INFORMATION SHOWN:
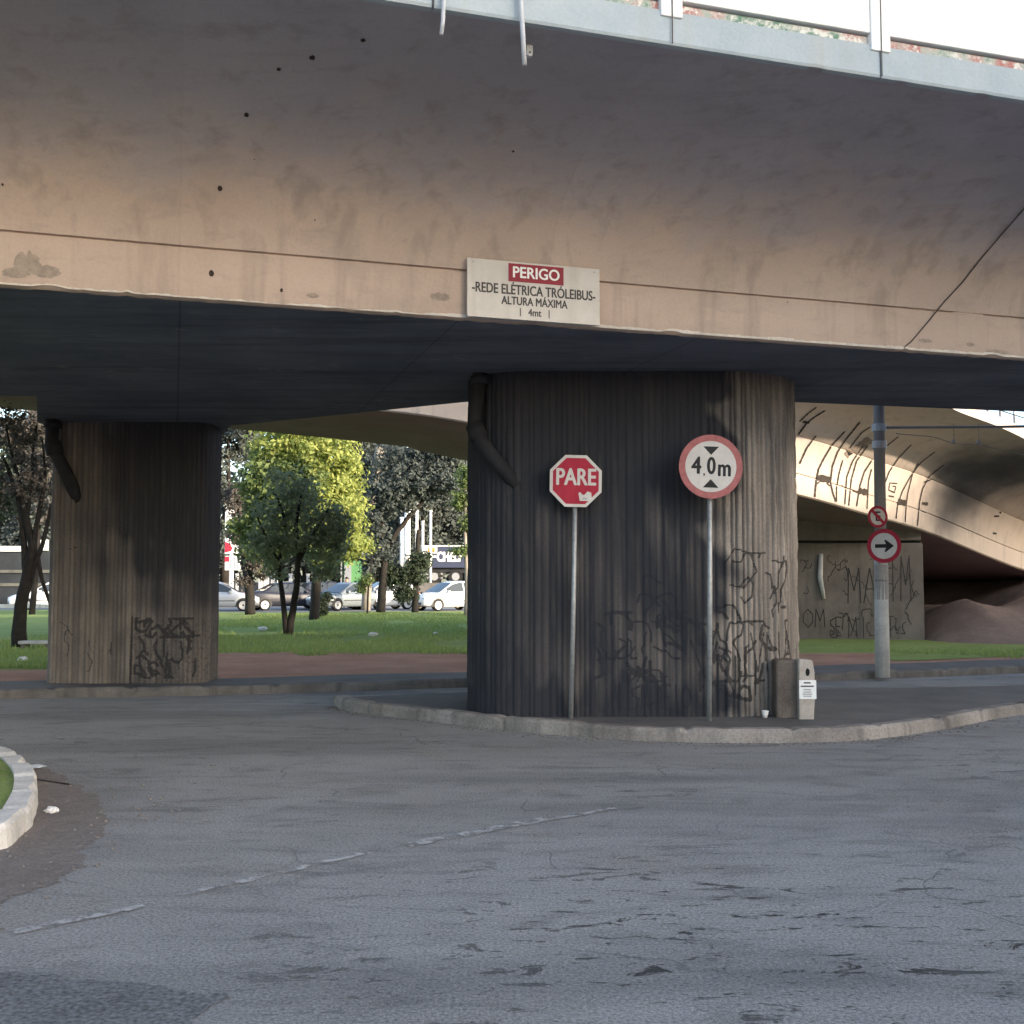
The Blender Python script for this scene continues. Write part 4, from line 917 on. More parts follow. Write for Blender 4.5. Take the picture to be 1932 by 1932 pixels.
# ---------------------------------------------------------------- utility pole with signs and trolley wires
Yq = 17.75
base = AT(1665, 1268, Yq); base.z = .1
up = thing('utility_pole', 'tall concrete utility pole with a whitewashed foot by the ramp pier', 'utility pole', base)
top = AT(1658, 770, Yq); dr = (top - base); dr = dr / dr.z
MB().tube([dr * 2.0, dr * 7.6], [.095, .078], 14).build('shaft', M['pole'], up, smooth=True)
MB().tube([Vector((0, 0, -.05)), dr * 1.99], [.118, .106], 14).build('whitewashed_foot', M['pole_white'], up, smooth=True)
po = MB()
for zz, ha in ((1.35, .16), (1.62, .13)): po.tube([dr * (zz - ha), dr * (zz + ha)], .1135, 10, False)
po.build('poster_remains', M['pole'], up, smooth=True)
for zz in (3.98, 3.70): MB().tube([dr * (zz - .06), dr * (zz + .06)], .115, 12).build('band_clamp', M['pvc'], up)
arm = thing('bracket_arm', 'thin horizontal trolley wire arm reaching right from the pole', 'arm', base + dr * 3.98)
MB().tube([Vector((.1, -.02, 0)), Vector((2.0, -.04, .01)), Vector((5.2, -.1, .06))], .022, 8).build('bar', M['wire_pale'], arm, smooth=True)
MB().tube([Vector((.1, 0, .9)), Vector((2.5, -.05, .10))], .008, 6).build('stay_wire', M['wire_pale'], arm)
w1 = AT(1800, 835, 17.6); w2 = AT(1847, 836, 17.6)
for nm, w_, lb in (('insulator', w1, 'left pale insulator holding the trolley wires near the ramp'), ('insulator', w2, 'right pale insulator holding the trolley wires near the ramp')):
    o = thing(nm, lb, 'insulator', w_, 0, 'trolley wire insulators')
    MB().tube([Vector((-.05, 0, -.02)), Vector((-.02, 0, .03)), Vector((.06, 0, -.04))], [.012, .028, .012], 8).build('body', M['pole_white'], o, smooth=True)
    MB().tube([Vector((0, 0, .02)), Vector((.0, 0, AT(1800, 800, 17.6).z - w_.z)) if nm else 0], .005, 6).build('hanger', M['wire_pale'], o)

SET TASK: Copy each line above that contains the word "from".

WRITTEN SOLUTION:
The Blender Python script for this scene continues. Write part 4, from line 917 on. More parts follow. Write for Blender 4.5. Take the picture to be 1932 by 1932 pixels.
arm = thing('bracket_arm', 'thin horizontal trolley wire arm reaching right from the pole', 'arm', base + dr * 3.98)